Question

I am looking for the best performing code, which removes all black pixels = #{000000} from a binary. Code Example:

img: make image! [100x75 0.0.255]
loop 1000 [change at img random 99x74 0.0.0]
probe length? foo: copy img/rgb
probe delta-time [remove-each [r g b] foo [ all [zero? r zero? g zero? b] ]]
probe length? foo
foo: copy img/rgb
probe delta-time [trim/with foo #{000000}]
probe length? probe foo

Trim performs quite fast but doesn't work as supposed, as it removes all zero-byte #{00} from the binary.
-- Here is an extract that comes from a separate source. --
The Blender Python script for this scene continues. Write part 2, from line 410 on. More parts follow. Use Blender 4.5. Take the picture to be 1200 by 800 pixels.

What is the fastest code to remove all "black pixels" = three zero-bytes = #{000000} from a binary? Any further suggestions? Might be using parse performs better?

Was it helpful?

Solution 2

four times faster than Remove-each example :-)

print "=========="
probe length? foo: copy img/rgb
new: make binary! length? foo
probe delta-time [
    parse foo [
        here:
        there: 
        any [
            #{000000} (append/part new here there ) here: there: 
            | 3 skip there: 
        ]
        (append/part new here there  )    
    ]
]
probe length? new

results

; remove-each
==========
0:00:00.003395
19683

; parse with concatenated append
==========
0:00:00.000872
19683

OTHER TIPS

Using PARSE and creating a new binary series should be the fastest method:

probe length? foo: copy img/rgb
new: make binary! length? foo

probe delta-time [
    parse foo [any [s: #{000000} | 3 skip (append/part new s 3)]]
]
probe length? new

Here it performs almost twice faster than using REMOVE-EACH.